Uber Appoints Dara Khosrowshahi, as CEO. Lets know who is Dara Khosrowshahi

Dara Khosrowshahi, Uber CEO. Photo: Recode
Dara Khosrowshahi, Uber CEO. Photo: Recode

Dara Khosrowshahi spent the last decade as Expedia CEO, trying to stay one step ahead of the disruptors as Airbnb and others clawed at the company’s business. It wasn’t easy but it worked: Under his supervision and leadership, the travel company’s revenues increased 18% year over year, according to its most recent earnings results.

Now that Uber decides his name for Uber’s next CEO, he will get to play the other side and lead one of the most disruptive technologies in the last decade.

 

Investors are already cheering the choice — despite being labeled as a “truce” candidate in an internal board fight– because of what he stands for.

While Uber’s former CEO Travis Kalanick was protested vehemently for joining a Trump advisory committee, which he later removed himself from, Khosrowshahi has been outspoken about the current president.

Earlier this year, he told the Financial Times that “It is important to have safe borders, but at the same time we can’t forget what brought us here.
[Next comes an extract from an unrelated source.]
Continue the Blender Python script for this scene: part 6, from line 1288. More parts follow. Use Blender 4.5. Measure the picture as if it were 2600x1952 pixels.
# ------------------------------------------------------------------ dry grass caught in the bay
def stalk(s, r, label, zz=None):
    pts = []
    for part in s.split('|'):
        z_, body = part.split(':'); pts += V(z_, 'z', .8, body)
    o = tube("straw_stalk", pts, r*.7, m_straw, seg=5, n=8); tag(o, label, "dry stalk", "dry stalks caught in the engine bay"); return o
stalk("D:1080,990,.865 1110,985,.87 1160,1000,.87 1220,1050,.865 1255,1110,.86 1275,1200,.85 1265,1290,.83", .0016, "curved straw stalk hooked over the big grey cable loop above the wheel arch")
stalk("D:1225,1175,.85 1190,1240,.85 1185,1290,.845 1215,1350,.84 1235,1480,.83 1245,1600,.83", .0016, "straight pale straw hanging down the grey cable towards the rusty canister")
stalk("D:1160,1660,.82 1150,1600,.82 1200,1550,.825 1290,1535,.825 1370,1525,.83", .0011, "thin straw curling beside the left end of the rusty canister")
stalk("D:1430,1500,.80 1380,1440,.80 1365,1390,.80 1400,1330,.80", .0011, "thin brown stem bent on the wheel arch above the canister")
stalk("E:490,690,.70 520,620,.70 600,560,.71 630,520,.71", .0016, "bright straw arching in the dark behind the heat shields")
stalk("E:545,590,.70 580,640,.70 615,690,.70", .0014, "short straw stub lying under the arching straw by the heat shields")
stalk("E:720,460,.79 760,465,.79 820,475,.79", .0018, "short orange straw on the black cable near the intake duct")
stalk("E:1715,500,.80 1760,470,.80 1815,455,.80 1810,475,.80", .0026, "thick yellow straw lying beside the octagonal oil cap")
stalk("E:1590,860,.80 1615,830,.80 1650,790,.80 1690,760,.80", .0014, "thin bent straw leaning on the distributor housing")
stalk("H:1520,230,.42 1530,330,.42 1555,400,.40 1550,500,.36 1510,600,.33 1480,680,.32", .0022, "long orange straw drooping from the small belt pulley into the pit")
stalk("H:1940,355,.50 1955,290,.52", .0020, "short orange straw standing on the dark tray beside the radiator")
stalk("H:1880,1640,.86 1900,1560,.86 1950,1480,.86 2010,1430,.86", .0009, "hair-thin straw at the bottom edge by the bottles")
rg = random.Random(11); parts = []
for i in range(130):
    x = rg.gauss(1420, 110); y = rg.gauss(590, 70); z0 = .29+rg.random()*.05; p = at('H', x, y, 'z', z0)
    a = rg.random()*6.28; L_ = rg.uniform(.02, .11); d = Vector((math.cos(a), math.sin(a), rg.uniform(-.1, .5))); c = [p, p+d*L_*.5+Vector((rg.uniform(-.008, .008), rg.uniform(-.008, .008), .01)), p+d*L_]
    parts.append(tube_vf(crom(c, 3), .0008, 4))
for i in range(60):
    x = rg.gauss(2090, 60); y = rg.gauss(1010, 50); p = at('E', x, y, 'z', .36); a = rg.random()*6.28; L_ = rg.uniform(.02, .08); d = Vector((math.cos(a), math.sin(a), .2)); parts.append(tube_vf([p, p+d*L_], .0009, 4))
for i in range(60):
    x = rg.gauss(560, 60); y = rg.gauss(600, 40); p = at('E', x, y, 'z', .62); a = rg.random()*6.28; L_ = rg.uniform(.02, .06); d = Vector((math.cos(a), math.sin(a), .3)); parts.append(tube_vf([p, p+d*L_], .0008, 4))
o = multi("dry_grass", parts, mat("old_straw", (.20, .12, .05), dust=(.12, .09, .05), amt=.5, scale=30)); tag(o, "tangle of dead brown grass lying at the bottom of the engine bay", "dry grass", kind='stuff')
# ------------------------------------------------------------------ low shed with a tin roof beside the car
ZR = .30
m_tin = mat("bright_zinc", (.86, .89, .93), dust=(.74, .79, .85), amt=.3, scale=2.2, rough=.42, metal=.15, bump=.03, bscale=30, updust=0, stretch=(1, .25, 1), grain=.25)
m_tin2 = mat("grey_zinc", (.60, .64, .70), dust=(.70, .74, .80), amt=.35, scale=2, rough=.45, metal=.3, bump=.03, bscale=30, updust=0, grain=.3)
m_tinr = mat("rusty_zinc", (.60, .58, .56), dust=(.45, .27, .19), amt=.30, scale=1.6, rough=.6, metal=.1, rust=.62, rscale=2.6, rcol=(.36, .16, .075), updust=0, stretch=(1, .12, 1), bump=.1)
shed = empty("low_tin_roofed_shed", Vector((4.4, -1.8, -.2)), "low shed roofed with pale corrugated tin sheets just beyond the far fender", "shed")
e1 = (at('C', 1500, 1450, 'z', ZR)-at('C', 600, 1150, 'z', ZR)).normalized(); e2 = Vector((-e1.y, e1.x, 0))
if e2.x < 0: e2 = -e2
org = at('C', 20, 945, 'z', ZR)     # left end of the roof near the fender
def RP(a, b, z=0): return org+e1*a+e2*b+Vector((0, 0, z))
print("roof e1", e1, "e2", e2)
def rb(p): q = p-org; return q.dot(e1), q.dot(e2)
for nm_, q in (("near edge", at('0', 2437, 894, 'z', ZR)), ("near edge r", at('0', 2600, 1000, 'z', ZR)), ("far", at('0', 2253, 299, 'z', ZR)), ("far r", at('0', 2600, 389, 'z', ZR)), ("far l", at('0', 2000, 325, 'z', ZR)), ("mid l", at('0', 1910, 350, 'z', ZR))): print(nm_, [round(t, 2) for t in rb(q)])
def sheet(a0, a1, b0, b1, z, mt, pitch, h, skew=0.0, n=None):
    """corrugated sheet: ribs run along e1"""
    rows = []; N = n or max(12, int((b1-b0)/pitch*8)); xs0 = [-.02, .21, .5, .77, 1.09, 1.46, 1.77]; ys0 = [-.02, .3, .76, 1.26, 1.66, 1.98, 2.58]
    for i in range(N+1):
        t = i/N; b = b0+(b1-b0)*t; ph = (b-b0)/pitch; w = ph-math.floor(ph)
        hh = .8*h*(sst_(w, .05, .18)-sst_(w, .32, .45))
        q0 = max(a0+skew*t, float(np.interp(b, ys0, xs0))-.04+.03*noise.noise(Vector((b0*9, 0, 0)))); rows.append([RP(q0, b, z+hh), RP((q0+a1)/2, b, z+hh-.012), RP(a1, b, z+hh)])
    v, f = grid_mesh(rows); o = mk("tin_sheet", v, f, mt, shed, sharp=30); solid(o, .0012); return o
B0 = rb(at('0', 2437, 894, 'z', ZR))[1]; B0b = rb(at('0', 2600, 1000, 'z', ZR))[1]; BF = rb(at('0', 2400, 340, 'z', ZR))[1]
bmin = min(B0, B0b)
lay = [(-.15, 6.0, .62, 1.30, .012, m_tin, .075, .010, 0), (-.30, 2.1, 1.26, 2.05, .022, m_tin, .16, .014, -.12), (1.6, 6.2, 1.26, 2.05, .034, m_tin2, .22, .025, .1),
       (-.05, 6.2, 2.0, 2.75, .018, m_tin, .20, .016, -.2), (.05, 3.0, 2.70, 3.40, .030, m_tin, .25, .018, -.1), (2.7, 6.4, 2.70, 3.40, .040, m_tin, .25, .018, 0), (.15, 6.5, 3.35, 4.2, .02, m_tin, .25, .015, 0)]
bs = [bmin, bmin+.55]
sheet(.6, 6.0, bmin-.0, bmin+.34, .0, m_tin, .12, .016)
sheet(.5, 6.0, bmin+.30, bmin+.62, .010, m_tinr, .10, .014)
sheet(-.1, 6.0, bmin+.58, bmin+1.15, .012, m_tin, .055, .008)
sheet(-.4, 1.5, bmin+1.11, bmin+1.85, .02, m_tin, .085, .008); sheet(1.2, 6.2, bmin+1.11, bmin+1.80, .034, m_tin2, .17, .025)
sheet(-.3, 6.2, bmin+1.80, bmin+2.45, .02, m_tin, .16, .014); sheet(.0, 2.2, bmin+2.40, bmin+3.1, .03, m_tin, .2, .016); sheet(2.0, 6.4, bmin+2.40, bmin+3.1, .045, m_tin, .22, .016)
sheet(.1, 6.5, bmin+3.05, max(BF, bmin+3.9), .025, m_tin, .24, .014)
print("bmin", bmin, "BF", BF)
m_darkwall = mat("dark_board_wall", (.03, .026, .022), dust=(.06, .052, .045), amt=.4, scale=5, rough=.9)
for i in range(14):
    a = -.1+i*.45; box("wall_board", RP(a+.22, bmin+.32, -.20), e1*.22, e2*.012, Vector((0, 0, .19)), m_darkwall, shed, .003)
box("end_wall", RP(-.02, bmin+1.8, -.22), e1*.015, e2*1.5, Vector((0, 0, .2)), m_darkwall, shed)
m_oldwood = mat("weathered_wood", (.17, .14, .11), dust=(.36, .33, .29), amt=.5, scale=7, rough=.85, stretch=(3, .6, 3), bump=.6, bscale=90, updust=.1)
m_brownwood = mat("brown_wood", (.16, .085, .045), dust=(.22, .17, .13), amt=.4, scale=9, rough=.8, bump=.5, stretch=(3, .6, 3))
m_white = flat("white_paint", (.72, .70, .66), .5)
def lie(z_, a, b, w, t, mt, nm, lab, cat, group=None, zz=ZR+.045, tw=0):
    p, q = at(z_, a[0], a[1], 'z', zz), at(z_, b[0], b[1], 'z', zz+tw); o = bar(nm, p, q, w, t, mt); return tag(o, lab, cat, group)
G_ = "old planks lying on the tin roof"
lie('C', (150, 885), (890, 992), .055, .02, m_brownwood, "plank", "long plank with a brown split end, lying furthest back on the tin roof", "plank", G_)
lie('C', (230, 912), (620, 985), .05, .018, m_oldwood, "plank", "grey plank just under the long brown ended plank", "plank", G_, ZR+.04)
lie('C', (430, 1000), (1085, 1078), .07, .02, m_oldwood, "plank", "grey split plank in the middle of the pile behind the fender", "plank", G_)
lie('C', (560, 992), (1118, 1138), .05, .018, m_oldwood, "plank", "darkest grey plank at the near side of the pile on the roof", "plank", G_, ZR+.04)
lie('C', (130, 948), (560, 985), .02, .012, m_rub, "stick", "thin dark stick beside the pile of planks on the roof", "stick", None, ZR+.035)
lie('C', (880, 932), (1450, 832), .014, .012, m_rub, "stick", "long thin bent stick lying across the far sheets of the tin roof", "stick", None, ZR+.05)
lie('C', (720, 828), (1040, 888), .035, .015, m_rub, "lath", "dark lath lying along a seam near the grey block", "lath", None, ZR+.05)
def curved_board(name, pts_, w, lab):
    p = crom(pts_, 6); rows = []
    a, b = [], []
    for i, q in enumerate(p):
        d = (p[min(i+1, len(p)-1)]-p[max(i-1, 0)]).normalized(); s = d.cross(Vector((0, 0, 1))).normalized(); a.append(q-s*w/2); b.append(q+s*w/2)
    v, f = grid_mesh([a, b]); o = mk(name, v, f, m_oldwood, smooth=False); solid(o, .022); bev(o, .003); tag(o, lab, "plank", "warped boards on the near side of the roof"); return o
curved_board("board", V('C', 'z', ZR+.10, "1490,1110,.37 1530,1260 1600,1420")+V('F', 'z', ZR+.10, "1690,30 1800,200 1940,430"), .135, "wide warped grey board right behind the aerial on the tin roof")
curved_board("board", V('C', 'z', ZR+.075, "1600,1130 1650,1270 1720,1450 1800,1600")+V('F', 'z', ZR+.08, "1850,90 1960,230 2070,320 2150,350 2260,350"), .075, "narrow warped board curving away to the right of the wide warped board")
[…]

This is an immigrant nation,”. Iranian-born Khosrowshahi moved to US with his parent at the age of four as a refugee during Iranian revolution and he is effected by many of President trump’s actions.

Khosrowshahi started his career in banking first. later he served at  Barry Diller’s firm IAC.

 
After joining Expedia as CEO in 2005, Khosrowshahi  had taken some tough and difficult steps in order to counter economic recessions that cut into people’s travel budgets and upstarts like Airbnb that have tried to take away its business.

As CEO of Uber, Khosrowshahi will be stepping into a minefield of battles, albeit many of them internal power struggles rather than global economic events.

Still, his selection amid a board power struggle between Kalanick and Benchmark Capital, one of Uber’s earliest and largest investors, signals that Khosrowshahi is ready to for a new fight.

He’ll have his hands full from day one with a large lawsuit looming over the future of Uber’s self-driving car program and a nearly-empty C-Suite that will require him to hire a new COO and CFO for the ride-hailing company.